**Supplied data:**
☆ ☆ ☆ ☆ ☆

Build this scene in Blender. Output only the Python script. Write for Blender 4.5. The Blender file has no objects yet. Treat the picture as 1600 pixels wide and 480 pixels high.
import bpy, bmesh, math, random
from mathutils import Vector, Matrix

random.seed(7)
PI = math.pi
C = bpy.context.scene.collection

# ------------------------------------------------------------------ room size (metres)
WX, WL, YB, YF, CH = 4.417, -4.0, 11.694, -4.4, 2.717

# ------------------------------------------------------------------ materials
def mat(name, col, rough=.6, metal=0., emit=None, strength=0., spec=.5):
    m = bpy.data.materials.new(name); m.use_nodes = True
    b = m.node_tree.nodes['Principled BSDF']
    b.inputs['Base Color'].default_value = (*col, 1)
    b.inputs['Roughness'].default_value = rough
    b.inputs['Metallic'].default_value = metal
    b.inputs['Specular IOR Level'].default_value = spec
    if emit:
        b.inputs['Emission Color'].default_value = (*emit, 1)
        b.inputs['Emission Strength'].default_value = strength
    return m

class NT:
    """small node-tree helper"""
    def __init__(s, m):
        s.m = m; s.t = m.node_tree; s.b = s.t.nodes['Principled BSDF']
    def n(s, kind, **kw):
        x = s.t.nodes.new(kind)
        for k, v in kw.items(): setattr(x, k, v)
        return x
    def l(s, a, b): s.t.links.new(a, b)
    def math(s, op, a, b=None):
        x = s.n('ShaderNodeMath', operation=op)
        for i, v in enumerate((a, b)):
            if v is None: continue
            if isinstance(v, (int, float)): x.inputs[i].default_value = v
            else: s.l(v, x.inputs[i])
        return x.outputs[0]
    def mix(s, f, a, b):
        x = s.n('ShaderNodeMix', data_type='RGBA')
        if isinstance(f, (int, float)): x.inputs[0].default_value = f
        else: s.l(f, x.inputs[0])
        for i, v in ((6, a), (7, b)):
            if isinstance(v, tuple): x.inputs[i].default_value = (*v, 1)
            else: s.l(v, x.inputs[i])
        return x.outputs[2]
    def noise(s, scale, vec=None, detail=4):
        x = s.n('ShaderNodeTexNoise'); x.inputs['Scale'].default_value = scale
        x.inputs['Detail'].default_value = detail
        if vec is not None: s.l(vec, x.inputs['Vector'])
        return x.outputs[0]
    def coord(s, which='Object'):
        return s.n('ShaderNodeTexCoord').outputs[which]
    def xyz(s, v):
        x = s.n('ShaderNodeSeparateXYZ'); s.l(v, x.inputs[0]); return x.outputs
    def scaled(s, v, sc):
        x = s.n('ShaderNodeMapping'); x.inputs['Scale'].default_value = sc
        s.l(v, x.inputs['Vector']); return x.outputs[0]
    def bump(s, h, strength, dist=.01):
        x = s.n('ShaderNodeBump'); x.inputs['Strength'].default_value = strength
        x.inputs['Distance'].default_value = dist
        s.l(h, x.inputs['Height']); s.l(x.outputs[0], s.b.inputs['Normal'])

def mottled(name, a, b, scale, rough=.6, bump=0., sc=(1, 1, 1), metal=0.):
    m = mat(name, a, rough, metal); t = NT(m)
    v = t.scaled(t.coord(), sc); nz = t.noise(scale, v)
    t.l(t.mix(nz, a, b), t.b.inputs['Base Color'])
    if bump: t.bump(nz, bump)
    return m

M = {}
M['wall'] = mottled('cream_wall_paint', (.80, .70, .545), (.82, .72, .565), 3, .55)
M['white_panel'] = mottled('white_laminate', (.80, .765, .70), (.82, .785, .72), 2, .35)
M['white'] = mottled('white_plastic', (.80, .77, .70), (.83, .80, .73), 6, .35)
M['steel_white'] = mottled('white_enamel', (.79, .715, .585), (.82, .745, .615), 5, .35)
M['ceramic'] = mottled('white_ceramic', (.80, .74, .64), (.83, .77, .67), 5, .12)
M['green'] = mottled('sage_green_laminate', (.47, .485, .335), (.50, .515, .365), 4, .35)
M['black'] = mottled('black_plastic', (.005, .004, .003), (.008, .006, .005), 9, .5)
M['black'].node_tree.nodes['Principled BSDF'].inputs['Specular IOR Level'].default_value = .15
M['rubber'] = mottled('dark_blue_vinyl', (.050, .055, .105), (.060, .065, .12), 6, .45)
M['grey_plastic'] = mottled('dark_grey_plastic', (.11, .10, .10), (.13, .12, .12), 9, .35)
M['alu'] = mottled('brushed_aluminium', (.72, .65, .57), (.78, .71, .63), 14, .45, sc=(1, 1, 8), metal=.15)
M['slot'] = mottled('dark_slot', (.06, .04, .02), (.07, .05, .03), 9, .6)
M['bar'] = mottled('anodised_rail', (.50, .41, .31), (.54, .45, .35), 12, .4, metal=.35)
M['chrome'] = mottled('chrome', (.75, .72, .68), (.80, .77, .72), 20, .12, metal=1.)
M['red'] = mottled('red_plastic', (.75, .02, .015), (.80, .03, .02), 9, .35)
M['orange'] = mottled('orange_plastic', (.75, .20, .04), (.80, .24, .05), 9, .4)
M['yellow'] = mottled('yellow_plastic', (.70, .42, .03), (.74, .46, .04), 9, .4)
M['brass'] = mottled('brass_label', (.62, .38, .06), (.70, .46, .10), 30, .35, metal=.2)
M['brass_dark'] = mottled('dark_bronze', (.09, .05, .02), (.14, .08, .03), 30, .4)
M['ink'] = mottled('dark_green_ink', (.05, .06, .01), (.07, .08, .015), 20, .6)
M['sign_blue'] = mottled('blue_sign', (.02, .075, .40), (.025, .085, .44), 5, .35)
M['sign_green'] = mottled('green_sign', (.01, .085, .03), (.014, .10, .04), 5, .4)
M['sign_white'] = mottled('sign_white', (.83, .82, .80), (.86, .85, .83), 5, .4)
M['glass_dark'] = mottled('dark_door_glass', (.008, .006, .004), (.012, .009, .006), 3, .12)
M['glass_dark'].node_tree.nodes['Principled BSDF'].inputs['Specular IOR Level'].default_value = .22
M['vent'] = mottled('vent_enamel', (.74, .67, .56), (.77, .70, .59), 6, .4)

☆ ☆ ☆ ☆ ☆

**Stated goal:** Faithfully transcribe the whole of the data.

**Response:**
Build this scene in Blender. Output only the Python script. Write for Blender 4.5. The Blender file has no objects yet. Treat the picture as 1600 pixels wide and 480 pixels high.
import bpy, bmesh, math, random
from mathutils import Vector, Matrix

random.seed(7)
PI = math.pi
C = bpy.context.scene.collection

# ------------------------------------------------------------------ room size (metres)
WX, WL, YB, YF, CH = 4.417, -4.0, 11.694, -4.4, 2.717

# ------------------------------------------------------------------ materials
def mat(name, col, rough=.6, metal=0., emit=None, strength=0., spec=.5):
    m = bpy.data.materials.new(name); m.use_nodes = True
    b = m.node_tree.nodes['Principled BSDF']
    b.inputs['Base Color'].default_value = (*col, 1)
    b.inputs['Roughness'].default_value = rough
    b.inputs['Metallic'].default_value = metal
    b.inputs['Specular IOR Level'].default_value = spec
    if emit:
        b.inputs['Emission Color'].default_value = (*emit, 1)
        b.inputs['Emission Strength'].default_value = strength
    return m

class NT:
    """small node-tree helper"""
    def __init__(s, m):
        s.m = m; s.t = m.node_tree; s.b = s.t.nodes['Principled BSDF']
    def n(s, kind, **kw):
        x = s.t.nodes.new(kind)
        for k, v in kw.items(): setattr(x, k, v)
        return x
    def l(s, a, b): s.t.links.new(a, b)
    def math(s, op, a, b=None):
        x = s.n('ShaderNodeMath', operation=op)
        for i, v in enumerate((a, b)):
            if v is None: continue
            if isinstance(v, (int, float)): x.inputs[i].default_value = v
            else: s.l(v, x.inputs[i])
        return x.outputs[0]
    def mix(s, f, a, b):
        x = s.n('ShaderNodeMix', data_type='RGBA')
        if isinstance(f, (int, float)): x.inputs[0].default_value = f
        else: s.l(f, x.inputs[0])
        for i, v in ((6, a), (7, b)):
            if isinstance(v, tuple): x.inputs[i].default_value = (*v, 1)
            else: s.l(v, x.inputs[i])
        return x.outputs[2]
    def noise(s, scale, vec=None, detail=4):
        x = s.n('ShaderNodeTexNoise'); x.inputs['Scale'].default_value = scale
        x.inputs['Detail'].default_value = detail
        if vec is not None: s.l(vec, x.inputs['Vector'])
        return x.outputs[0]
    def coord(s, which='Object'):
        return s.n('ShaderNodeTexCoord').outputs[which]
    def xyz(s, v):
        x = s.n('ShaderNodeSeparateXYZ'); s.l(v, x.inputs[0]); return x.outputs
    def scaled(s, v, sc):
        x = s.n('ShaderNodeMapping'); x.inputs['Scale'].default_value = sc
        s.l(v, x.inputs['Vector']); return x.outputs[0]
    def bump(s, h, strength, dist=.01):
        x = s.n('ShaderNodeBump'); x.inputs['Strength'].default_value = strength
        x.inputs['Distance'].default_value = dist
        s.l(h, x.inputs['Height']); s.l(x.outputs[0], s.b.inputs['Normal'])

def mottled(name, a, b, scale, rough=.6, bump=0., sc=(1, 1, 1), metal=0.):
    m = mat(name, a, rough, metal); t = NT(m)
    v = t.scaled(t.coord(), sc); nz = t.noise(scale, v)
    t.l(t.mix(nz, a, b), t.b.inputs['Base Color'])
    if bump: t.bump(nz, bump)
    return m

M = {}
M['wall'] = mottled('cream_wall_paint', (.80, .70, .545), (.82, .72, .565), 3, .55)
M['white_panel'] = mottled('white_laminate', (.80, .765, .70), (.82, .785, .72), 2, .35)
M['white'] = mottled('white_plastic', (.80, .77, .70), (.83, .80, .73), 6, .35)
M['steel_white'] = mottled('white_enamel', (.79, .715, .585), (.82, .745, .615), 5, .35)
M['ceramic'] = mottled('white_ceramic', (.80, .74, .64), (.83, .77, .67), 5, .12)
M['green'] = mottled('sage_green_laminate', (.47, .485, .335), (.50, .515, .365), 4, .35)
M['black'] = mottled('black_plastic', (.005, .004, .003), (.008, .006, .005), 9, .5)
M['black'].node_tree.nodes['Principled BSDF'].inputs['Specular IOR Level'].default_value = .15
M['rubber'] = mottled('dark_blue_vinyl', (.050, .055, .105), (.060, .065, .12), 6, .45)
M['grey_plastic'] = mottled('dark_grey_plastic', (.11, .10, .10), (.13, .12, .12), 9, .35)
M['alu'] = mottled('brushed_aluminium', (.72, .65, .57), (.78, .71, .63), 14, .45, sc=(1, 1, 8), metal=.15)
M['slot'] = mottled('dark_slot', (.06, .04, .02), (.07, .05, .03), 9, .6)
M['bar'] = mottled('anodised_rail', (.50, .41, .31), (.54, .45, .35), 12, .4, metal=.35)
M['chrome'] = mottled('chrome', (.75, .72, .68), (.80, .77, .72), 20, .12, metal=1.)
M['red'] = mottled('red_plastic', (.75, .02, .015), (.80, .03, .02), 9, .35)
M['orange'] = mottled('orange_plastic', (.75, .20, .04), (.80, .24, .05), 9, .4)
M['yellow'] = mottled('yellow_plastic', (.70, .42, .03), (.74, .46, .04), 9, .4)
M['brass'] = mottled('brass_label', (.62, .38, .06), (.70, .46, .10), 30, .35, metal=.2)
M['brass_dark'] = mottled('dark_bronze', (.09, .05, .02), (.14, .08, .03), 30, .4)
M['ink'] = mottled('dark_green_ink', (.05, .06, .01), (.07, .08, .015), 20, .6)
M['sign_blue'] = mottled('blue_sign', (.02, .075, .40), (.025, .085, .44), 5, .35)
M['sign_green'] = mottled('green_sign', (.01, .085, .03), (.014, .10, .04), 5, .4)
M['sign_white'] = mottled('sign_white', (.83, .82, .80), (.86, .85, .83), 5, .4)
M['glass_dark'] = mottled('dark_door_glass', (.008, .006, .004), (.012, .009, .006), 3, .12)
M['glass_dark'].node_tree.nodes['Principled BSDF'].inputs['Specular IOR Level'].default_value = .22
M['vent'] = mottled('vent_enamel', (.74, .67, .56), (.77, .70, .59), 6, .4)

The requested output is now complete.